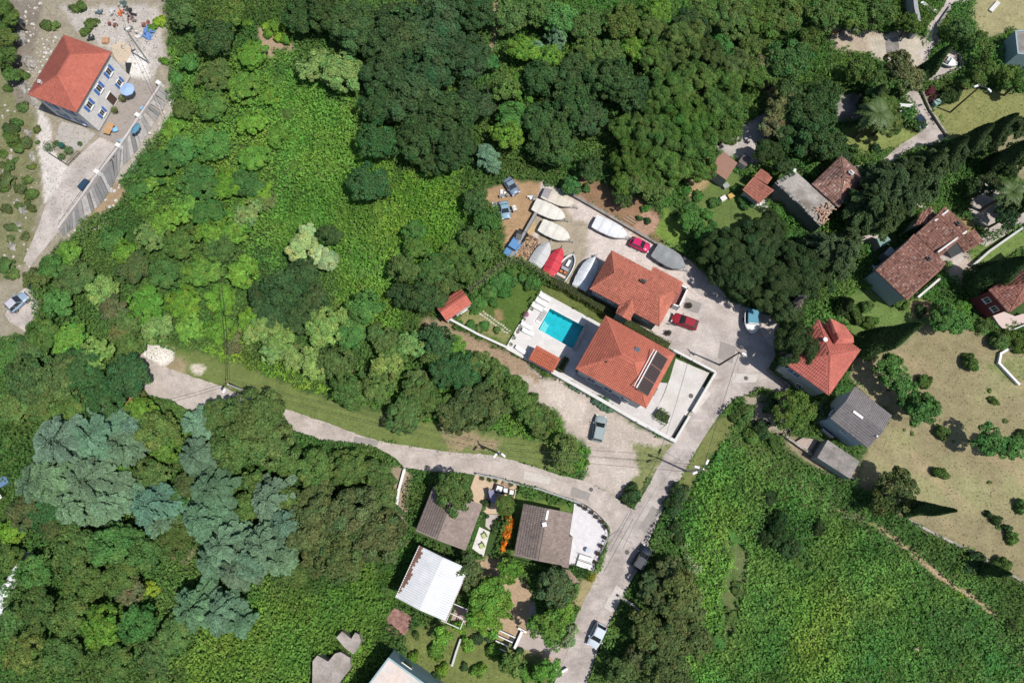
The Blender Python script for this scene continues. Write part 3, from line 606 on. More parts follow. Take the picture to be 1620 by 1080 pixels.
q1 = on_roof(h8, 864, 822); q2 = on_roof(h8, 867, 807); mb = MB(); d = q2-q1; mb.box(((q1.x+q2.x)/2, (q1.y+q2.y)/2, (q1.z+q2.z)/2+.11), (d.length, .3, .06), math.atan2(d.y, d.x)); mb.build('ridge_flashing', M_white, h8.roof)
# white corrugated hall: every sheet is a piece of its own
q0 = None
h7 = House('white_hall', 'building with white corrugated metal roof rusting brown along its edge', 'building', [(626,943),(705,984),(741,899),(664,863)], 4.2, .75, (0,0), off=.49, over=.35, wallm=M_plaster, roofc=(.80,.81,.82), matn='white_sheet_metal', tiles=False, cap=False)
ribm = mat('white_corrugated', (.70, .715, .73), .5, .8, .08, spec=.4)
rust = mat('rusty_corrugated', (.22, .12, .09), .8, 4, .3)
for sidei in (0, 1):
    C0, ra, rb, C3 = (h7.fac[0] if sidei == 0 else (h7.fac[1][0], h7.fac[1][3], h7.fac[1][2], h7.fac[1][1]))
    n_ = 24
    for j in range(n_):
        t0 = j/n_; t1 = (j+1)/n_
        for k in range(2):
            def pq(t, s_, up_=0.0): return Vector(C0).lerp(Vector(C3), t).lerp(Vector(ra).lerp(Vector(rb), t), s_)+Vector((0, 0, up_))
            s0, s1 = (0, .5) if k == 0 else (.48, 1.0)
            if sidei == 0 and k == 0:
                cut = max(.06, .30*float(fbm(j*.21, 3.3, 2))-.02+.05*(j % 2)) if j > 1 else .0
            else: cut = 0
            for (a_, b_, m_, nm, lf) in (((s0, s1, ribm, 'roof_sheet', .02+.012*k),) if cut == 0 else ((s0, s0+cut, rust, 'roof_sheet', .02), (s0+cut, s1, ribm, 'roof_sheet', .021))):
                mb = MB(); vs = []; nx = 4
                for i in range(nx+1):
                    t = t0+(t1-t0)*i/nx; hgt = (lf, lf+.11, lf+.12, lf+.01, lf)[i]
                    vs += [pq(t, a_, hgt), pq(t, b_, hgt)]
                mb.add(vs, [(2*i, 2*i+1, 2*i+3, 2*i+2) for i in range(nx)]); o = mb.build(nm, m_, h7.root)
mb = MB(); mb.tube(Vector(h7.fac[0][0])+Vector((0, 0, .05)), Vector(h7.fac[0][3])+Vector((0, 0, .05)), .07, n=6); mb.build('gutter', M_white, h7.root)
mb = MB(); mb.tube(Vector(h7.fac[1][0])+Vector((0, 0, .03)), Vector(h7.fac[1][1])+Vector((0, 0, .03)), .07, n=6); mb.build('gutter', mat('brown_gutter', (.25, .12, .1), .7), h7.root)
for t_ in (.3, .7): h7.win(1, t_, 1.0, 1.2, 1.3); h7.win(0, t_, 1.0, 1.1, 1.2)
# flat roofed block at the lower edge
def block(name, label, cat, pts, z, wallm, roofm, parapet=.25, pth=.25, base=0, wins=()):
    W_ = [P(a, b_, z) for a, b_ in pts]; c = sum(W_, Vector())/len(W_); root = empty(name, (c.x, c.y, 0), 0, label, cat)
    Q = [(p.x-c.x, p.y-c.y) for p in W_]; mb = MB(); mb.prism(Q, base, z-.05); mb.build('wall', wallm, root)
    mb = MB(); mb.prism(Q, z-.05, z, scale=1.0); mb.build('roof', roofm, root)
    if parapet:
        mb = MB(); n = len(Q)
        for i in range(n):
            A = Vector(Q[i]); B = Vector(Q[(i+1) % n]); d = B-A; m_ = (A+B)/2; inn = (-m_).normalized()*pth*.45
            mb.box((m_.x+inn.x, m_.y+inn.y, z+parapet/2+.001*i), (d.length-.05, pth, parapet), math.atan2(d.y, d.x))
        mb.build('parapet', wallm, root)
    root['q'] = 0
    del root['q']
    return root, [Vector(x) for x in Q]
h9, Q9 = block('flat_roof_house', 'pale blue flat roofed house with white roof at the lower edge of the picture', 'house', [(584,1079.5),(615,1038.5),(672,1079.5),(730,1121),(665,1195),(552,1122)], 5.2, mat('light_blue_plaster', (.30, .42, .45), .85, 3, .1), mat('stained_white_roof', (.62, .585, .56), .8, 2, .1, col2=(.66, .55, .48), n2=.35), .2, .22)
a, b_ = Q9[1], Q9[2]; d = (b_-a).normalized(); nrm = Vector((d.y, -d.x)); nrm = nrm if nrm.dot(a) > 0 else -nrm
for t_, w_ in ((.45, 1.6), (1.5, 1.2)):
    c = a+d*(d.dot(b_-a)*t_)+nrm*.03; mb = MB(); mb.box((c.x, c.y, 3.3), (w_, .14, 1.3), math.atan2(d.y, d.x)); f = mb.build('window', M_white, h9); mb = MB(); mb.box((c.x+nrm.x*.06, c.y+nrm.y*.06, 3.3), (w_-.2, .06, 1.1), math.atan2(d.y, d.x)); mb.build('pane', M_glass, f)
# concrete slab roofs overgrown in the meadow
sm = mat('mossy_slab', (.40, .355, .325), .95, 3.5, .2, .03, 5, col2=(.27, .24, .21), n2=.5)
block('ruined_hut', 'smaller heart shaped grey concrete slab roof overgrown by bushes', 'ruin', [(541,998),(555.5,1010),(562,1000),(568,1003),(571,1013),(567,1024),(559.5,1034.6),(545,1024),(532,1008)], 1.6, M_rock, sm, 0)
block('ruined_hut', 'larger notched grey concrete slab roof at the lower edge of the meadow', 'ruin', [(502,1036),(519,1046),(530,1033),(539,1031),(554,1040),(554,1058),(537,1079),(530,1100),(490,1105),(494,1079),(494.5,1045)], 1.8, M_rock, sm, 0)
tag(sheet('brick_paving', [(612,978),(624,961),(640,966),(652,975),(648,990),(640,1004),(625,1006),(614,996)], .03, mat('red_rubble', (.24, .12, .10), .95, 5, .3, .05, 6, col2=(.33, .2, .17), n2=2), jag=.25))
# coral roofed house on the right with its dormer wing
h11 = House('coral_house', 'tall house with coral red hip roof and dormer partly under a tree', 'house', [(1294,504),(1243,577),(1311.6,624.5),(1361,554)], 6.3, 1.9, (.45,.45), over=.4, wallm=mat('grey_green_plaster', (.36, .40, .40), .85, 2, .08), roofc=(.50,.15,.115), matn='coral_tile', pitch=.32, course=.45, var=.05)
for t_ in (.15, .32): h11.win(1, t_, 3.9, .9, 1.3, framem=mat('pale_blue_frame', (.5, .6, .7), .5))
h11.win(1, .6, 1.0, .9, 1.3)
add_roof(h11.root, [[W3(1313.5,503,7.9), W3(1306,513,7.1), W3(1321,544,7.6), W3(1327,535,8.2)], [W3(1313.5,503,7.9), W3(1335,514,7.0), W3(1350,532,7.3), W3(1327,535,8.2)], [W3(1327,535,8.2), W3(1350,532,7.3), W3(1351,542,7.0), W3(1321,544,7.5)]], 6.6, (.50,.15,.115), 'coral_tile', pitch=.32, course=.45, var=.05, walls=[P(1311,511,6.6), P(1323,542,6.6), P(1346,541,6.6), P(1336,517,6.6)])
q = on_roof(h11, 1303, 538); mb = MB(); mb.cone((q.x, q.y), .36, q.z+.5, q.z+.62, .3, 12); mb.tube((q.x, q.y, q.z), (q.x, q.y, q.z+.5), .05); mb.build('satellite_dish', M_white, h11.root)
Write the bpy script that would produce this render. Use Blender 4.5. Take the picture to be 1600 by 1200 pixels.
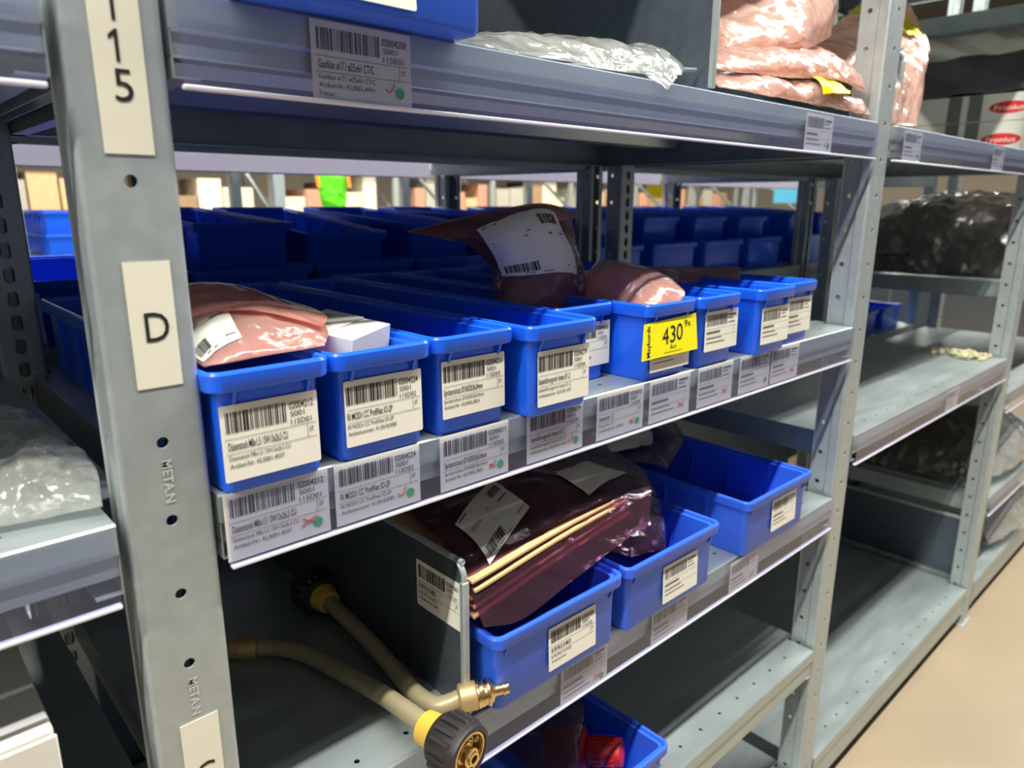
import bpy, math, random
from mathutils import Vector, Matrix, noise
C = bpy.context.scene
COL = C.collection
R = math.radians
for o in list(bpy.data.objects): bpy.data.objects.remove(o)

# ------------------------------------------------------------ camera
YAW, PITCH, ROLL, FPX = 0.747705, 0.247041, -0.003119, 1126.7
fw = Vector((math.sin(YAW)*math.cos(PITCH), math.cos(YAW)*math.cos(PITCH), -math.sin(PITCH)))
rt = Vector((math.cos(YAW), -math.sin(YAW), 0)); dn = fw.cross(rt)
r2 = math.cos(ROLL)*rt + math.sin(ROLL)*dn
d2 = -math.sin(ROLL)*rt + math.cos(ROLL)*dn
cd = bpy.data.cameras.new('camera'); cam = bpy.data.objects.new('camera', cd); COL.objects.link(cam)
cam.matrix_world = Matrix(((r2.x, -d2.x, -fw.x, 0), (r2.y, -d2.y, -fw.y, -0.44), (r2.z, -d2.z, -fw.z, 1.1), (0, 0, 0, 1)))
cd.sensor_width = 36; cd.lens = FPX/1600*36; cd.clip_start = 0.02; cd.clip_end = 60
cd.dof.use_dof = True; cd.dof.focus_distance = 0.62; cd.dof.aperture_fstop = 7.0
C.camera = cam

# ------------------------------------------------------------ light
w = bpy.data.worlds.new('world'); C.world = w; w.use_nodes = True
bg = w.node_tree.nodes['Background']; bg.inputs[0].default_value = (0.62, 0.66, 0.80, 1); bg.inputs[1].default_value = 0.03

def lamp(name, x, y, z, sx, sy, power, col=(1, 0.97, 0.91)):
    ld = bpy.data.lights.new(name, 'AREA'); ld.shape = 'RECTANGLE'; ld.size = sx; ld.size_y = sy
    ld.energy = power; ld.color = col
    o = bpy.data.objects.new(name, ld); COL.objects.link(o); o.location = (x, y, z); return o
lamp('strip_light_aisle', 0.5, -0.62, 3.2, 12.0, 0.07, 500)
lamp('strip_light_next_aisle', 3.0, 1.85, 3.2, 9.0, 0.10, 280)
lamp('strip_light_far_aisle', 4.5, 3.9, 3.2, 10.0, 0.12, 420, (1, 0.93, 0.78))
C.view_settings.view_transform = 'Standard'; C.view_settings.look = 'None'
C.view_settings.exposure = 0.0; C.view_settings.gamma = 1.0; C.view_settings.use_curve_mapping = False
C.cycles.max_bounces = 8; C.cycles.diffuse_bounces = 2; C.cycles.transparent_max_bounces = 24; C.cycles.sample_clamp_indirect = 4.0

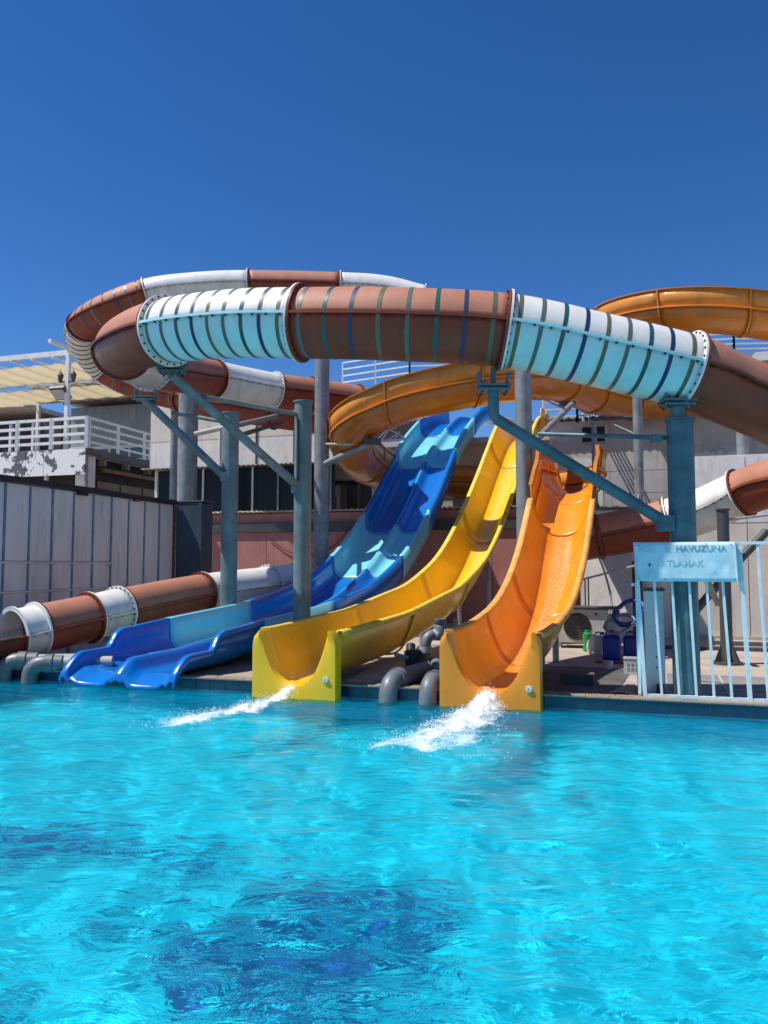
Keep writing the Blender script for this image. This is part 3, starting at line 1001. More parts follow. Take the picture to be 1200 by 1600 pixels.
def tube_slide(root, ctrl, per=12, R0=TR, plain_first=False):
    """ctrl: [(px, py, Y, style or None)], style = (upper material, lower material, number of bands, band colours)"""
    pts = catmull([P(*c[:3]) for c in ctrl], per)
    fr = frames(pts)
    marks = [(i * per, c[3]) for i, c in enumerate(ctrl) if c[3]]
    marks.append(((len(ctrl) - 1) * per, None))
    N = 20
    for (i0, st), (i1, _) in zip(marks[:-1], marks[1:]):
        up, lo, nb, cols = st
        pp, ff = pts[i0:i1 + 1], fr[i0:i1 + 1]
        arc = lambda a0, a1, r: [(r * math.cos(a0 + (a1 - a0) * k / N), r * math.sin(a0 + (a1 - a0) * k / N)) for k in range(N + 1)]
        if up:
            V, F = sweep(pp, ff, arc(0, math.pi, R0))
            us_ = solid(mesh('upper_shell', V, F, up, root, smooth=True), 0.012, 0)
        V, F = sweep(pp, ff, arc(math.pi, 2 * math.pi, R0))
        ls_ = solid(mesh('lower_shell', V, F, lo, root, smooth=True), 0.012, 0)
        # seam flanges, both sides: a pale lip on top of the lower half
        for sgn in (-1, 1):
            a_, b_ = sgn * (R0 - 0.004), sgn * (R0 + 0.048)
            loop = [(a_, 0.012), (b_, 0.012), (b_, -0.016), (a_, -0.016), (a_, 0.012)]
            V, F = sweep(pp, ff, loop)
            sm = mesh('seam_flange', V, F, lo if lo != 'brown_low' else 'brown_low', root)
            # bolt heads along the seam
            Lc = [0.0]
            for a, b2 in zip(pp[:-1], pp[1:]):
                Lc.append(Lc[-1] + (b2 - a).length)
            nb_ = max(2, int(Lc[-1] / 0.16))
            parts = []
            for k in range(nb_):
                d = Lc[-1] * (k + 0.5) / nb_
                j = max(0, min(len(pp) - 2, next(q for q in range(len(Lc)) if Lc[q] >= d) - 1))
                t = (d - Lc[j]) / max(1e-6, Lc[j + 1] - Lc[j])
                T, Lv, U_ = ff[j]
                c = pp[j].lerp(pp[j + 1], t) + Lv * sgn * (R0 + 0.026) + U_ * -0.014
                parts.append(box_vf(c - T * 0.011 - Lv * 0.011 - U_ * 0.02, T * 0.022, Lv * 0.022, U_ * 0.02))
            if parts:
                mesh('bolts', *merge(*parts), 'bolt', sm, kind='stuff')
        # end flanges with bolts
        for (j, dr) in ((0, 1), (-1, -1)):
            T, Lv, U_ = ff[j]
            c0 = pp[j] + T * (0.003 * dr)
            V, F = [], []
            S = 36
            for (r, d) in ((R0 - 0.005, 0), (R0 + 0.055, 0), (R0 + 0.055, 0.024), (R0 - 0.005, 0.026)):
                for k in range(S):
                    w = 2 * math.pi * k / S
                    V.append(c0 + T * (d * dr) + Lv * (r * math.cos(w)) + U_ * (r * math.sin(w)))
            for a in range(4):
                a2 = (a + 1) % 4
                for k in range(S):
                    k2 = (k + 1) % S
                    if not up and k < S // 2:
                        continue
                    F.append((a * S + k, a * S + k2, a2 * S + k2, a2 * S + k))
            fm = 'brown_low' if (up == 'brown_top' or (not up and lo == 'brown_low')) else 'white_top'
            if not up:      # the open trough has a half flange only
                used = sorted({i for f in F for i in f})
                mp_ = {i: n_ for n_, i in enumerate(used)}
                V = [V[i] for i in used]
                F = [tuple(mp_[i] for i in f) for f in F]
            fo = smooth_by_angle(mesh('flange', V, F, fm, root), 40)
            if plain_first and (i0 <= 2 * per):
                continue
            parts = []
            for k in range(26):
                w = 2 * math.pi * (k + 0.5) / 26
                if not up and math.sin(w) > 0:
                    continue
                c = c0 + T * (0.026 * dr) + (Lv * math.cos(w) + U_ * math.sin(w)) * (R0 + 0.029)
                e1 = (Lv * math.cos(w) + U_ * math.sin(w))
                e2 = T.cross(e1)
                parts.append(box_vf(c - e1 * 0.010 - e2 * 0.010, e1 * 0.020, e2 * 0.020, T * (0.012 * dr)))
            mesh('bolts', *merge(*parts), 'bolt', fo, kind='stuff')
        # painted bands
        if nb:
            Lc = [0.0]
            for a, b2 in zip(pp[:-1], pp[1:]):
                Lc.append(Lc[-1] + (b2 - a).length)
            for k in range(nb):
                d0 = Lc[-1] * (k + 0.55) / nb
                seg = []
                for d in (d0 - 0.022, d0, d0 + 0.022):
                    j = max(0, min(len(pp) - 2, next(q for q in range(len(Lc)) if Lc[q] >= d) - 1))
                    t = (d - Lc[j]) / max(1e-6, Lc[j + 1] - Lc[j])
                    T = ff[j][0].lerp(ff[j + 1][0], t).normalized()
                    Lv = T.cross(UP).normalized()
                    seg.append((pp[j].lerp(pp[j + 1], t), (T, Lv, Lv.cross(T))))
                cm = cols[k % len(cols)]
                for (a0, a1, par) in ((0.02, math.pi - 0.02, us_), (math.pi + 0.03, 2 * math.pi - 0.03, ls_)):
                    V, F = sweep([q[0] for q in seg], [q[1] for q in seg], arc(a0, a1, R0 + 0.009))
                    mesh('painted_band', V, F, cm, par, smooth=True)
    return pts, fr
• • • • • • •
**WRITTEN PROBLEM**
From the entries, copy out each line containing the word "Take".

**OUTPUT OF THE EXERCISE**
The Blender Python script for this scene continues. Write part 3, from line 606 on. More parts follow. Take the picture to be 1620 by 1080 pixels.
Write the bpy script that would produce this render. Use Blender 4.5. Take the picture to be 1600 by 1200 pixels.
Keep writing the Blender script for this image. This is part 3, starting at line 1001. More parts follow. Take the picture to be 1200 by 1600 pixels.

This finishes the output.